В рамках данного варианта события в индивидуальной жизни или события в группе воспринимались как более важные, нежели общерусские события. Именно они определяли здесь политическую социализацию той или иной княжеской ветви (князья черниговские, полоцкие), или отдельного князя. Именно это, прежде всего, обусловило негативное развитие личности, многочисленные преступления князя Владимира, внебрачного сына Святослава. Позднее, для упрочения легитимности своей власти, он сочтет возможным опереться на христианскую традицию, освященную в роду Рюриковичей популярной в народе княгиней Ольгой. Если, говоря о причинах принятия христианства кн. Ольгой, Карамзин сочтет наиболее адекватным объяснением особенности психологии преклонного возраста [19, с. 123-124], то по поводу крещения кн. Владимира он отметит, что подлинные его мотивы известны Богу, а не людям. Тем не менее возможные альтернативы им все же были обозначены: «Истинное ли уверение в святыне христианства, или ... одно честолюбие и желание быть в родственном союзе с Го -сударями Византийскими решило его креститься?» [19, с. 161-162]. Подобным образом ранее подошел к проблеме обращения в христианство Константина Великого Э. Гиббон, выводивший мотивы столь значимого решения «или из его благочестия, или из его политики, или из его убеждений, или из его угрызений совести» [18, т.

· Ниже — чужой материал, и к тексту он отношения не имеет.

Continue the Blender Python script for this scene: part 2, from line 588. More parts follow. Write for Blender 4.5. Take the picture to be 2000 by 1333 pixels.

I, с. 111-112]. Принятие христианства приведет к радикальной смене приоритетов и поведенческих стереотипов при дворе Владимира [21, с. 50-53]. Явленное в процессе крещения чудо исцеления, по Карамзину, обеспечило быстрое обращение в христианство боярства, а изумленный народ не смел защитить своих мнимых богов [11, с. 152-153]. Диалог с мудрыми епископами и старцами, корректировавший политику князя в отношении преступников и внешних врагов, строительство церквей, помощь бедным, пиры для сподвижников значительно расширили диапазон деятельности княжеской власти, способствовали ее легитимации, придав, по Карамзину, образу кн. Владимира черты сходства с Карлом Великим [11, с. 161-162]. Разграничение двух эпох правления

Владимира проводилось в соответствии с этическими критериями: «Быв в язычестве мстителем свирепым, гнусным сластолюбцем, воином кровожадным и - что всего ужаснее - братоубийцею, Владимир, наставленный в человеколюбивых правилах христианства, боялся уже проливать кровь самих злодеев и врагов отечества» [11, с. 161]. В творчестве Карамзина в результате появится зеркальная по отношению к концепции «двух Иванов» (тт. VIII-IX «Истории государства Российского») концепция «двух Владимиров»: нравственное возвышение Владимира зеркально по отношению к нравственному падению Ивана IV и многократно усиливается в контексте этого сопоставления. Обе концепции, заложенные уже в летописной традиции, вызваны к жизни не только Карамзиным-историком, но и Ка-рамзиным-драматургом, признанным авторитетом в сфере изящной словесности. Не менее ярко обрисованы Карамзиным и представители «боковых» ветвей династии Рюриковичей, чье становление, по сути дела, совершалось через воспитание в ненависти. «Ольговичи, - отмечал Карамзин, - имели союзников в Князьях Полоцких: те и другие считали себя угнетенными и старейшими Мономаховых наследников» [19, т. II, с. 408]. Он подчеркивает «честолюбие беспокойных племянников» [19, т. II, с. 53], выделяет «гибельное обыкновение дружиться с иноплеменными хищниками» [18, т. II, с. 387]. Под 1198 г. Карамзин запишет: «В Чернигове умер Ярослав, верный последователь братней коварной системы» - системы «кознодейства» [19, т. II, с. 410]. Хотя приведенные характеристики касаются разных линий рода, очевидно, их поведенческие стереотипы воспринимались Карамзиным именно как вполне сложившаяся система. В данном варианте почти в равной степени были значимы и принадлежность к роду Рюриковичей, и принадлежность к определенной его группе, обеспечивавшей воспроизводство характерной своим коварством «элиты лис», в отличие от главной линии родословного древа отечественных правителей.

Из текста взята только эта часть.